Talking to Strangers: On Trains

As I walked down the aisle trying to decide which seat to take on the train, I walked by two young guys speaking a foreign language.  I took the seat behind them, convinced they had a good story.  Though I’m convinced everyone has a good story…

I could not tell what language they were speaking but soon one of them pulled out a video camera and pointed it himself saying, “This is day two of our trip….” in perfect English – no hint of an accent.  Day two of a trip?  Oh how jealous I was!   Where were they going?  What was the occasion?  Where were they from?  I tried to read the book I had brought with me, but couldn’t concentrate as I was trying to catch anything from them that might answer my questions.

After a couple of stops, I scooted from my window seat, across the empty middle seat, sat in the aisle seat and peeked my head in between them.  “Excuse me,” I said, “but where are you two from?”  They looked startled for a minute, but then said the Netherlands.  I then asked what brought them here and about their trip.  One had just finished a year in the states, the other just a few months.  They decided to take this trip last year in math class when one proposed a trip around the US and the other said, “Sure!”  Why didn’t I have friends like this in high school?

They were going to the city, then to Niagara Falls, then out to Boston.  I said I lived in Boston for six years and they asked where they should go besides the Freedom Trail.  I gave them some advice, then got the sense they thought it a little odd that I was so excited about their trip, so I told them to have a good time as I scooted back to my seat.
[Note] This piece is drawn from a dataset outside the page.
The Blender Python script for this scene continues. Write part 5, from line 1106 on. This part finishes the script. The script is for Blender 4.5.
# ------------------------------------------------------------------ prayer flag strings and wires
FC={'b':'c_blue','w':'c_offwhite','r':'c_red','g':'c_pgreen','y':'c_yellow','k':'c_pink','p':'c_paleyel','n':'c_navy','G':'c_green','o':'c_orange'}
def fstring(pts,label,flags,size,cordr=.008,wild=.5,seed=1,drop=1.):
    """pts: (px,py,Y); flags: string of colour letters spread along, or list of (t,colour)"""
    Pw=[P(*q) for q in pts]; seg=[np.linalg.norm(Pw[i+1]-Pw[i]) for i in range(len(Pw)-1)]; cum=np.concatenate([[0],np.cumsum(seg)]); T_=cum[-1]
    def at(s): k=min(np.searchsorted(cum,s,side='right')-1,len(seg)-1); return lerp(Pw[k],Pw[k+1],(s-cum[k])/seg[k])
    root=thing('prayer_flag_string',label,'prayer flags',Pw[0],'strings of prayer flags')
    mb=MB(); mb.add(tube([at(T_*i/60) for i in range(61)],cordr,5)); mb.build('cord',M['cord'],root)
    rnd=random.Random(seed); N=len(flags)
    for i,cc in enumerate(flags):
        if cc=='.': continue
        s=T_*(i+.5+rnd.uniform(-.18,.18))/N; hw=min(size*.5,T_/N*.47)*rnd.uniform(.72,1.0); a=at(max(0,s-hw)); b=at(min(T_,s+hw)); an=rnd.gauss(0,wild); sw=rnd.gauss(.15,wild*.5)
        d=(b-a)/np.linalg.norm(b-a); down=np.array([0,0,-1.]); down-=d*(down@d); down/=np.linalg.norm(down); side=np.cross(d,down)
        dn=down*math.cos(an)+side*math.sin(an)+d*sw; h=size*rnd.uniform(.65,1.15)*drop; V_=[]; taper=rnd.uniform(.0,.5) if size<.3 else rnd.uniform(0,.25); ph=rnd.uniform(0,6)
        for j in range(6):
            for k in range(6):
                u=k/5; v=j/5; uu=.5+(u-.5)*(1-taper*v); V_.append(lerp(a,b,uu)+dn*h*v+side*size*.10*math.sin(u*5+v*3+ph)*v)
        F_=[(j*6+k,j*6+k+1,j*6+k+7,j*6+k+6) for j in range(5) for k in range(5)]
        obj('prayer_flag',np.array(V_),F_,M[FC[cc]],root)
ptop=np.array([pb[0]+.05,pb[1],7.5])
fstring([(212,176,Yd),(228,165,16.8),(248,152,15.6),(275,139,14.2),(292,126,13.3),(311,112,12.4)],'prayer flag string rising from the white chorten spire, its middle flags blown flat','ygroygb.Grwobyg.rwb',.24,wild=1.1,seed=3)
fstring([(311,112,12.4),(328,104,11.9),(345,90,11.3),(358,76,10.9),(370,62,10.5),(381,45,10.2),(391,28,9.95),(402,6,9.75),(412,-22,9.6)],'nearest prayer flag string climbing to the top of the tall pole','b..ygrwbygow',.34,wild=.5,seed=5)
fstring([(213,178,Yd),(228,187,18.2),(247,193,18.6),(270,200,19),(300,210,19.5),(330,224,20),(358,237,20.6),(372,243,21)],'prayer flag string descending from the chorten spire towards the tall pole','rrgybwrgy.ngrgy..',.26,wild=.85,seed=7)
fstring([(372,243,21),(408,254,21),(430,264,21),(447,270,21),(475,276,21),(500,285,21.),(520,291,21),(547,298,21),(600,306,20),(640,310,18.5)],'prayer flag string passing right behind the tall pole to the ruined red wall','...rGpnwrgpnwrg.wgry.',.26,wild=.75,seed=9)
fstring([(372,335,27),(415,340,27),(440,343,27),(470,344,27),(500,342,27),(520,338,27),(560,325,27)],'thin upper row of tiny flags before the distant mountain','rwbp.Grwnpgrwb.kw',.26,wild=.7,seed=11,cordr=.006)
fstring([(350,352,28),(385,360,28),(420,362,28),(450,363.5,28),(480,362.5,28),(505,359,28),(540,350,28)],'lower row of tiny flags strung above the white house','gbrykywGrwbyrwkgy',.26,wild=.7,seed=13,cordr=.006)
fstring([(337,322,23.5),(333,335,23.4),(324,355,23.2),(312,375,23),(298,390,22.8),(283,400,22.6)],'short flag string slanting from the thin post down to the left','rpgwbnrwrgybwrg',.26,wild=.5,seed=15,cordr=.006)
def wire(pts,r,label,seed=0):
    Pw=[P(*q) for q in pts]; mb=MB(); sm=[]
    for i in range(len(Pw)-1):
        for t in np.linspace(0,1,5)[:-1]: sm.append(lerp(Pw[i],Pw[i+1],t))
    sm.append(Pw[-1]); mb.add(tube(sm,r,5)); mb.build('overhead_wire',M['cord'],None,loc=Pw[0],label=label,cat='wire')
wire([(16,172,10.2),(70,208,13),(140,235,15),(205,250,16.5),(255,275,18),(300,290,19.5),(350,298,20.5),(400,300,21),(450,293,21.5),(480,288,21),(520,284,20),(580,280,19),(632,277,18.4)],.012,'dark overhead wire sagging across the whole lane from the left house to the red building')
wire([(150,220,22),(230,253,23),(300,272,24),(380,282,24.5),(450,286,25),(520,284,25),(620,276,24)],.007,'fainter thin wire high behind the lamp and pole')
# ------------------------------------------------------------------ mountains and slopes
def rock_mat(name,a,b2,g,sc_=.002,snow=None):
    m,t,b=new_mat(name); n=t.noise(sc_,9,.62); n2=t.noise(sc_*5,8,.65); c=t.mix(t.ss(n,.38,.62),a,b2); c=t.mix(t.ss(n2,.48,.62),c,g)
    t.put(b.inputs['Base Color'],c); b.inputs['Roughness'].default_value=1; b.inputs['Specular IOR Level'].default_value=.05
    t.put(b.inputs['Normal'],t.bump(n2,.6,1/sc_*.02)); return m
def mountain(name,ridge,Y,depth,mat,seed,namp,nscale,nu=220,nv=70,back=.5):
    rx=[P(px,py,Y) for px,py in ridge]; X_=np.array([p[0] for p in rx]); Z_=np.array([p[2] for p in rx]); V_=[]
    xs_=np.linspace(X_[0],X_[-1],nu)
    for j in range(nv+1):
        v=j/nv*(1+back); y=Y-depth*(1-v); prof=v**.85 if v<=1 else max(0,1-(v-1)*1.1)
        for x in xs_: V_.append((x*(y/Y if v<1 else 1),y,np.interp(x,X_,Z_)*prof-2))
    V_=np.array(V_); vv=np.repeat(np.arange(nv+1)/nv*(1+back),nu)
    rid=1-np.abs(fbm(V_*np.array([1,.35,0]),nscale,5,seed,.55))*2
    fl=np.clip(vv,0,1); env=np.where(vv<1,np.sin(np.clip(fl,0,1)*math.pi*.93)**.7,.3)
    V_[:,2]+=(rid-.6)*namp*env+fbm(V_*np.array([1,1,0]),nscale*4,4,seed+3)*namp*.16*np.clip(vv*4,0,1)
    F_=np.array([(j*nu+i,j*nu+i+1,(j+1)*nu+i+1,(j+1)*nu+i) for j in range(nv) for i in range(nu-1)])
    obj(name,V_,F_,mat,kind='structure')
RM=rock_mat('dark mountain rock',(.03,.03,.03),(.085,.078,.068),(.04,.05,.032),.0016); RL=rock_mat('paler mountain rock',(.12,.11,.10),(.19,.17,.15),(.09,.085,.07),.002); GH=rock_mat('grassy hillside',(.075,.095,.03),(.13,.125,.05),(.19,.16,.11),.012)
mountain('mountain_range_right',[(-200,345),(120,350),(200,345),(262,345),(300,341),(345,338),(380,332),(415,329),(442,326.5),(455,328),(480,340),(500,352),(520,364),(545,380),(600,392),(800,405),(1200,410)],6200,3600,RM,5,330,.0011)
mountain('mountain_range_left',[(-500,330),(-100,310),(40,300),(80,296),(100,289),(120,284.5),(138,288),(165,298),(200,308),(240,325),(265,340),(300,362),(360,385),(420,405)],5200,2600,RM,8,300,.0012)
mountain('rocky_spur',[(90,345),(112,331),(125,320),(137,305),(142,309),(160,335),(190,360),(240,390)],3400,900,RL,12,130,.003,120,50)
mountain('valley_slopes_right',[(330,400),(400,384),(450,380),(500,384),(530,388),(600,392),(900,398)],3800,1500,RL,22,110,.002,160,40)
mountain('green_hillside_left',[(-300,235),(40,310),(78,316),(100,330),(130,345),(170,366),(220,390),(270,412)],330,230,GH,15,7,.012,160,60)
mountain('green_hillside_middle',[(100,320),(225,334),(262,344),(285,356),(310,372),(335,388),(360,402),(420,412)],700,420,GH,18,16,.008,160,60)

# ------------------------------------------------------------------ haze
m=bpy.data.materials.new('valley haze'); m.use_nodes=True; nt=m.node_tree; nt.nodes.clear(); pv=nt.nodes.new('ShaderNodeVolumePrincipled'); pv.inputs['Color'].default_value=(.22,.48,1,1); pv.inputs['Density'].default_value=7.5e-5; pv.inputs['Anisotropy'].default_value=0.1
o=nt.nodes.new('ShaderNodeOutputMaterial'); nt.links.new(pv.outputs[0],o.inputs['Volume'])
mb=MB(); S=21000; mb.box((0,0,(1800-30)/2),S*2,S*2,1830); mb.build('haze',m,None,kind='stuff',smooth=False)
A couple stops later a guy sat down in the aisle seat at the end of my row.  I got the smile and hello that invited conversation and dove in.  This guy has been working in the city for six years at an advertising company.  I found this odd as he was in jeans and sweatshirt, but he didn’t seem to want to talk about work, so we went on to other topics.  He made a comment about the guys in front of us and I proceeded to tell him their story.  At the part where I said I lived in Boston for six years he said he did too.  I said something about the Farmers Market and it turns out he’s a vegetarian and has been for 25 years.  We talked about cooking and got into fish – something I don’t know much about cooking but would like to learn.  He told me a couple places I could get fish, told me the best ones to start out preparing, and when asked gave me a couple ways to prepare them.  “You cover the chunks in a little milk, then you put together some corn meal, flour, salt and pepper.  Put them in that, then bake them.  That’s what they call ‘oven-fried.'”  Oven-fried?  I’d heard of that, I said, but had no idea what it was.  Hmph.  Who knew.
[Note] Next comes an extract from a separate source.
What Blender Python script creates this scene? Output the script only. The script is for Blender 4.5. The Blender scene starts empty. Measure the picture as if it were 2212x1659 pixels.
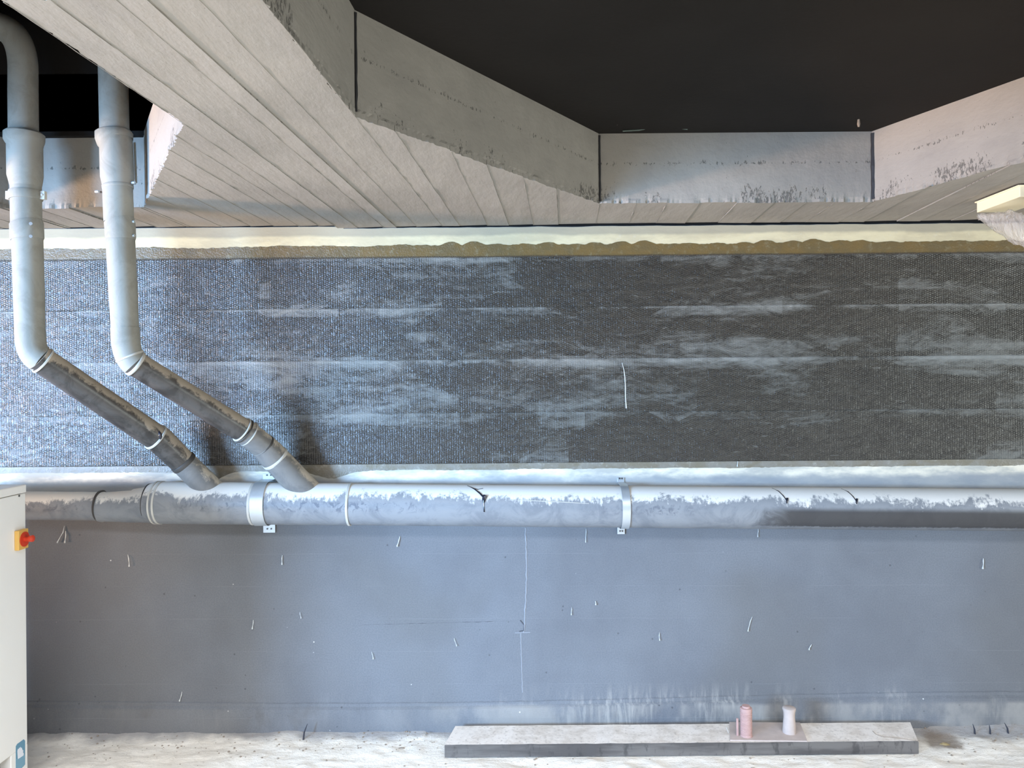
import bpy, bmesh, math, random
from mathutils import Vector, Matrix, noise
random.seed(7)
sc = bpy.context.scene
COL = sc.collection

# ------------------------------------------------------------------ camera, world, lights, exposure
F = 1660.0                                   # focal length in pixels of the 2212 x 1659 frame
PHI = 0.0082                                 # the phone was held very slightly tilted
CAM = Vector((0.0, -3.96, 1.79))
cam = bpy.data.cameras.new('camera'); cam.sensor_width = 36.0; cam.lens = 36.0 * F / 2212.0
cam.clip_start = 0.05; cam.clip_end = 200
camo = bpy.data.objects.new('camera', cam); COL.objects.link(camo)
camo.location = CAM; camo.rotation_euler = (math.pi / 2, PHI, 0)
sc.camera = camo

def _uv(x, y):
    u, v = x - 1106.0, 829.5 - y
    return u * math.cos(PHI) + v * math.sin(PHI), -u * math.sin(PHI) + v * math.cos(PHI)
def P(x, y, d):                              # photo point at distance d from the camera plane
    u, v = _uv(x, y); return Vector((u * d / F, CAM.y + d, CAM.z + v * d / F))
def PZ(x, y, z):                             # photo point on the horizontal plane z
    u, v = _uv(x, y); return P(x, y, (z - CAM.z) * F / v)
def PX(x, y, X):                             # photo point on the plane X
    u, v = _uv(x, y); return P(x, y, X * F / u)
D = 3.96                                     # distance camera - back wall (wall face at y = 0)
def W(x, y, off=0.0): return P(x, y, D - off)
def ZW(y): return CAM.z + (829.5 - y) * D / F   # height of a level line on the wall, read at mid frame

world = bpy.data.worlds.new('sky'); sc.world = world; world.use_nodes = True
wt = world.node_tree; wt.nodes.clear()
wo = wt.nodes.new('ShaderNodeOutputWorld'); wb = wt.nodes.new('ShaderNodeBackground')
tc = wt.nodes.new('ShaderNodeTexCoord'); sx = wt.nodes.new('ShaderNodeSeparateXYZ')
cr = wt.nodes.new('ShaderNodeValToRGB')
cr.color_ramp.elements[0].position = 0.0; cr.color_ramp.elements[0].color = (0.70, 0.77, 0.90, 1)
cr.color_ramp.elements[1].position = 0.9; cr.color_ramp.elements[1].color = (0.62, 0.74, 1.0, 1)
wt.links.new(tc.outputs['Generated'], sx.inputs[0]); wt.links.new(sx.outputs['Z'], cr.inputs[0])
wt.links.new(cr.outputs[0], wb.inputs[0]); wt.links.new(wb.outputs[0], wo.inputs[0])
wb.inputs[1].default_value = 0.80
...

I got off the train to meet a friend for lunch.  We decided to head to one of the historic sites that had a cafe as well.  We got our admission ticket and headed for a tour of the manor house.  Then we were encouraged to tour the mill house.  Guess what they were milling?  Corn.  Guess what they were selling?  Corn meal.  Guess who bought some?  🙂   Not sure I’ll make some oven-fried fish, but some corn meal biscuits do sound good.